The proposal has been submitted by Holtec subsidiary SMR in response to a draft Funding Opportunity Announcement (FOA) announced earlier in the year by DoE. Under the initiative, the DoE intends to fund up two designs for small modular reactors (SMRs) through a cost-shared partnership which will support first-of-a-kind engineering, design certification and licensing. Babcock & Wilcox (B&W), NuScale Nuclear and Westinghouse have also applied for the funding.

Holtec describes the 160 MWe SMR-160 as an “autonomous and environmentally friendly” plant. Each unit occupies less than five acres (just over 2 hectares) of land and can be operated with conventional water or air cooling, making it suitable for sites without access to large volumes of water. Shaw and Areva Inc are also participating in development work on the project.

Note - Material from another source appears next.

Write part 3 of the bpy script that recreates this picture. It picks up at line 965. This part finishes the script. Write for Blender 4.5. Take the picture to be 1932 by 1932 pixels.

The first SMR-160 would likely be built at the DoE’s Savannah River site, under a memorandum of agreement signed in March 2012. Similar but separate public-private partnerships were signed by the DoE with Hyperion Power Generation and NuScale Power at the same time.

Money-back offer

Holtec president and CEO Kris Singh has publicly praised the DoE’s grant offer as a “shining example of public-private synergy” and has pledged to deliver if it should win a grant. “For our part, we have informed the DoE that we will refund every dollar of public’s money spent on our staff if we fail to secure the licence for our SMR-160 reactor. We should have no right to American people’s money if we don’t deliver the promised goods,” he said in written comments on the development work.